▶ **Requirements**: Pictures stay out of the copy; restate everything else in the material exactly.

───── Source material ─────

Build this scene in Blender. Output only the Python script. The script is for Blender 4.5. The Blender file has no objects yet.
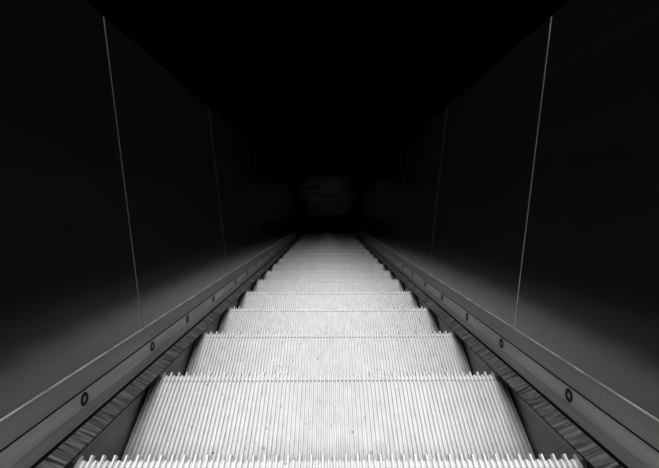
import bpy, math, random
from mathutils import Vector, Matrix
random.seed(7)
sc = bpy.context.scene
COL = sc.collection
R = math.radians
CA, SA = math.cos(R(30)), math.sin(R(30))

# ---------------------------------------------------------------- frame of the incline
# x to the right, s down along the slope, u square to the slope (up); the eye is at s=0, u=0
HP = 0.487                     # eye above the line of the step noses
S0, DS = 0.882, 0.4619         # first nose in view, pitch of the noses
TREAD, RISE = 0.40, 0.231
NLAST = 16
s_last = S0 + DS * NLAST
EYE = Vector((0.0, 0.0, s_last * SA + HP * CA + 0.195))
def P(x, s, u):
    return EYE + Vector((x, s * CA + u * SA, -s * SA + u * CA))

# ---------------------------------------------------------------- helpers
class MB:
    def __init__(self): self.v = []; self.f = []; self.m = []
    def quad(self, a, b, c, d, mi=0):
        n = len(self.v); self.v += [a, b, c, d]; self.f.append((n, n+1, n+2, n+3)); self.m.append(mi)
    def box(self, x0, x1, y0, y1, z0, z1, fn=None, mi=0):
        fn = fn or (lambda x, y, z: Vector((x, y, z)))
        n = len(self.v)
        self.v += [fn(x, y, z) for z in (z0, z1) for y in (y0, y1) for x in (x0, x1)]
        for q in ((0,2,3,1),(4,5,7,6),(0,1,5,4),(2,6,7,3),(0,4,6,2),(1,3,7,5)):
            self.f.append(tuple(n+i for i in q)); self.m.append(mi)
    def sweep(self, prof, a, b, closed=True, mi=0, n_seg=1):
        """profile of (x,u) points swept along s from a to b"""
        n = len(self.v); k = len(prof)
        for j in range(n_seg+1):
            s = a + (b-a)*j/n_seg
            self.v += [P(x, s, u) for x, u in prof]
        for j in range(n_seg):
            for i in range(k if closed else k-1):
                i2 = (i+1) % k
                self.f.append((n+j*k+i, n+j*k+i2, n+(j+1)*k+i2, n+(j+1)*k+i)); self.m.append(mi)
        if closed:
            self.f.append(tuple(n+i for i in range(k))[::-1]); self.m.append(mi)
            self.f.append(tuple(n+n_seg*k+i for i in range(k))); self.m.append(mi)
    def build(self, name, mats, parent=None, origin=None, smooth=False, bevel=0):
        if not isinstance(mats, (list, tuple)): mats = [mats]
        if origin is None:
            if parent is not None: origin = parent.matrix_world.translation.copy() if False else Vector(parent['_o'])
            else:
                origin = sum(self.v, Vector()) / len(self.v)
                origin.z = min(p.z for p in self.v)
        me = bpy.data.meshes.new(name)
        me.from_pydata([tuple(p - origin) for p in self.v], [], self.f)
        for m in mats: me.materials.append(m)
        for p, mi in zip(me.polygons, self.m): p.material_index = mi; p.use_smooth = smooth
        import bmesh
        bm = bmesh.new(); bm.from_mesh(me)
        bmesh.ops.remove_doubles(bm, verts=bm.verts, dist=1e-6)
        bmesh.ops.recalc_face_normals(bm, faces=bm.faces)
        bm.to_mesh(me); bm.free()
        o = bpy.data.objects.new(name, me); COL.objects.link(o)
        if parent is not None: o.parent = parent
        else: o.location = origin
        if bevel:
            b = o.modifiers.new('Bevel', 'BEVEL'); b.width = bevel; b.segments = 2; b.limit_method = 'ANGLE'
        return o

def empty(name, loc):
    o = bpy.data.objects.new(name, None); COL.objects.link(o)
    o.location = loc; o['_o'] = tuple(loc); o.empty_display_size = 0.05
    return o
def tag(o, label, cat, group=None):
    o['label'] = label; o['category'] = cat
    if group: o['group'] = group
    return o
def struct(o):
    o['kind'] = 'structure'; return o

# ---------------------------------------------------------------- materials
def mat(name, base, rough=0.5, metal=0.0, noise=None, bump=None, spots=None, spec=0.5, aniso=0):
    """noise=(scale xyz, low, high) multiplies the base grey"""
    m = bpy.data.materials.new(name); m.use_nodes = True
    nt = m.node_tree; b = nt.nodes['Principled BSDF']
    b.inputs['Base Color'].default_value = (base, base, base, 1)
    b.inputs['Roughness'].default_value = rough; b.inputs['Metallic'].default_value = metal
    b.inputs['Specular IOR Level'].default_value = spec
    g = nt.nodes.new('ShaderNodeNewGeometry')
    mp = nt.nodes.new('ShaderNodeMapping'); mp.vector_type = 'POINT'
    # turn world space so that local y runs down the slope
    mp.inputs['Rotation'].default_value = (R(30), 0, 0)
    nt.links.new(g.outputs['Position'], mp.inputs['Vector'])
    def noisetex(scale, detail=4):
        s = nt.nodes.new('ShaderNodeVectorMath'); s.operation = 'MULTIPLY'; s.inputs[1].default_value = scale
        nt.links.new(mp.outputs[0], s.inputs[0])
        t = nt.nodes.new('ShaderNodeTexNoise'); t.inputs['Scale'].default_value = 1.0; t.inputs['Detail'].default_value = detail
        nt.links.new(s.outputs[0], t.inputs['Vector']); return t.outputs['Fac']
    val = None
    def mr(fac, a, b_, lo, hi):
        r = nt.nodes.new('ShaderNodeMapRange'); r.inputs['From Min'].default_value = a; r.inputs['From Max'].default_value = b_
        r.inputs['To Min'].default_value = lo; r.inputs['To Max'].default_value = hi
        nt.links.new(fac, r.inputs['Value']); return r.outputs[0]
    if noise:
        val = mr(noisetex(noise[0]), 0.3, 0.7, base*noise[1], base*noise[2])
    if spots:
        sp = mr(noisetex(spots[0], 2), spots[1], spots[1]+0.04, 1.0, spots[2])
        if val is None:
            val = mr(sp, 0, 1, 0, base)
        else:
            mm = nt.nodes.new('ShaderNodeMath'); mm.operation = 'MULTIPLY'
            nt.links.new(val, mm.inputs[0]); nt.links.new(sp, mm.inputs[1]); val = mm.outputs[0]
    if val is not None:
        c = nt.nodes.new('ShaderNodeCombineColor')
        for i in range(3): nt.links.new(val, c.inputs[i])
        nt.links.new(c.outputs[0], b.inputs['Base Color'])
    if bump:
        bp = nt.nodes.new('ShaderNodeBump'); bp.inputs['Strength'].default_value = bump[1]; bp.inputs['Distance'].default_value = 0.002
        nt.links.new(noisetex(bump[0]), bp.inputs['Height']); nt.links.new(bp.outputs[0], b.inputs['Normal'])
    return m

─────

▶ **Finished task**:
Build this scene in Blender. Output only the Python script. The script is for Blender 4.5. The Blender file has no objects yet.
import bpy, math, random
from mathutils import Vector, Matrix
random.seed(7)
sc = bpy.context.scene
COL = sc.collection
R = math.radians
CA, SA = math.cos(R(30)), math.sin(R(30))

# ---------------------------------------------------------------- frame of the incline
# x to the right, s down along the slope, u square to the slope (up); the eye is at s=0, u=0
HP = 0.487                     # eye above the line of the step noses
S0, DS = 0.882, 0.4619         # first nose in view, pitch of the noses
TREAD, RISE = 0.40, 0.231
NLAST = 16
s_last = S0 + DS * NLAST
EYE = Vector((0.0, 0.0, s_last * SA + HP * CA + 0.195))
def P(x, s, u):
    return EYE + Vector((x, s * CA + u * SA, -s * SA + u * CA))

# ---------------------------------------------------------------- helpers
class MB:
    def __init__(self): self.v = []; self.f = []; self.m = []
    def quad(self, a, b, c, d, mi=0):
        n = len(self.v); self.v += [a, b, c, d]; self.f.append((n, n+1, n+2, n+3)); self.m.append(mi)
    def box(self, x0, x1, y0, y1, z0, z1, fn=None, mi=0):
        fn = fn or (lambda x, y, z: Vector((x, y, z)))
        n = len(self.v)
        self.v += [fn(x, y, z) for z in (z0, z1) for y in (y0, y1) for x in (x0, x1)]
        for q in ((0,2,3,1),(4,5,7,6),(0,1,5,4),(2,6,7,3),(0,4,6,2),(1,3,7,5)):
            self.f.append(tuple(n+i for i in q)); self.m.append(mi)
    def sweep(self, prof, a, b, closed=True, mi=0, n_seg=1):
        """profile of (x,u) points swept along s from a to b"""
        n = len(self.v); k = len(prof)
        for j in range(n_seg+1):
            s = a + (b-a)*j/n_seg
            self.v += [P(x, s, u) for x, u in prof]
        for j in range(n_seg):
            for i in range(k if closed else k-1):
                i2 = (i+1) % k
                self.f.append((n+j*k+i, n+j*k+i2, n+(j+1)*k+i2, n+(j+1)*k+i)); self.m.append(mi)
        if closed:
            self.f.append(tuple(n+i for i in range(k))[::-1]); self.m.append(mi)
            self.f.append(tuple(n+n_seg*k+i for i in range(k))); self.m.append(mi)
    def build(self, name, mats, parent=None, origin=None, smooth=False, bevel=0):
        if not isinstance(mats, (list, tuple)): mats = [mats]
        if origin is None:
            if parent is not None: origin = parent.matrix_world.translation.copy() if False else Vector(parent['_o'])
            else:
                origin = sum(self.v, Vector()) / len(self.v)
                origin.z = min(p.z for p in self.v)
        me = bpy.data.meshes.new(name)
        me.from_pydata([tuple(p - origin) for p in self.v], [], self.f)
        for m in mats: me.materials.append(m)
        for p, mi in zip(me.polygons, self.m): p.material_index = mi; p.use_smooth = smooth
        import bmesh
        bm = bmesh.new(); bm.from_mesh(me)
        bmesh.ops.remove_doubles(bm, verts=bm.verts, dist=1e-6)
        bmesh.ops.recalc_face_normals(bm, faces=bm.faces)
        bm.to_mesh(me); bm.free()
        o = bpy.data.objects.new(name, me); COL.objects.link(o)
        if parent is not None: o.parent = parent
        else: o.location = origin
        if bevel:
            b = o.modifiers.new('Bevel', 'BEVEL'); b.width = bevel; b.segments = 2; b.limit_method = 'ANGLE'
        return o

def empty(name, loc):
    o = bpy.data.objects.new(name, None); COL.objects.link(o)
    o.location = loc; o['_o'] = tuple(loc); o.empty_display_size = 0.05
    return o
def tag(o, label, cat, group=None):
    o['label'] = label; o['category'] = cat
    if group: o['group'] = group
    return o
def struct(o):
    o['kind'] = 'structure'; return o

# ---------------------------------------------------------------- materials
def mat(name, base, rough=0.5, metal=0.0, noise=None, bump=None, spots=None, spec=0.5, aniso=0):
    """noise=(scale xyz, low, high) multiplies the base grey"""
    m = bpy.data.materials.new(name); m.use_nodes = True
    nt = m.node_tree; b = nt.nodes['Principled BSDF']
    b.inputs['Base Color'].default_value = (base, base, base, 1)
    b.inputs['Roughness'].default_value = rough; b.inputs['Metallic'].default_value = metal
    b.inputs['Specular IOR Level'].default_value = spec
    g = nt.nodes.new('ShaderNodeNewGeometry')
    mp = nt.nodes.new('ShaderNodeMapping'); mp.vector_type = 'POINT'
    # turn world space so that local y runs down the slope
    mp.inputs['Rotation'].default_value = (R(30), 0, 0)
    nt.links.new(g.outputs['Position'], mp.inputs['Vector'])
    def noisetex(scale, detail=4):
        s = nt.nodes.new('ShaderNodeVectorMath'); s.operation = 'MULTIPLY'; s.inputs[1].default_value = scale
        nt.links.new(mp.outputs[0], s.inputs[0])
        t = nt.nodes.new('ShaderNodeTexNoise'); t.inputs['Scale'].default_value = 1.0; t.inputs['Detail'].default_value = detail
        nt.links.new(s.outputs[0], t.inputs['Vector']); return t.outputs['Fac']
    val = None
    def mr(fac, a, b_, lo, hi):
        r = nt.nodes.new('ShaderNodeMapRange'); r.inputs['From Min'].default_value = a; r.inputs['From Max'].default_value = b_
        r.inputs['To Min'].default_value = lo; r.inputs['To Max'].default_value = hi
        nt.links.new(fac, r.inputs['Value']); return r.outputs[0]
    if noise:
        val = mr(noisetex(noise[0]), 0.3, 0.7, base*noise[1], base*noise[2])
    if spots:
        sp = mr(noisetex(spots[0], 2), spots[1], spots[1]+0.04, 1.0, spots[2])
        if val is None:
            val = mr(sp, 0, 1, 0, base)
        else:
            mm = nt.nodes.new('ShaderNodeMath'); mm.operation = 'MULTIPLY'
            nt.links.new(val, mm.inputs[0]); nt.links.new(sp, mm.inputs[1]); val = mm.outputs[0]
    if val is not None:
        c = nt.nodes.new('ShaderNodeCombineColor')
        for i in range(3): nt.links.new(val, c.inputs[i])
        nt.links.new(c.outputs[0], b.inputs['Base Color'])
    if bump:
        bp = nt.nodes.new('ShaderNodeBump'); bp.inputs['Strength'].default_value = bump[1]; bp.inputs['Distance'].default_value = 0.002
        nt.links.new(noisetex(bump[0]), bp.inputs['Height']); nt.links.new(bp.outputs[0], b.inputs['Normal'])
    return m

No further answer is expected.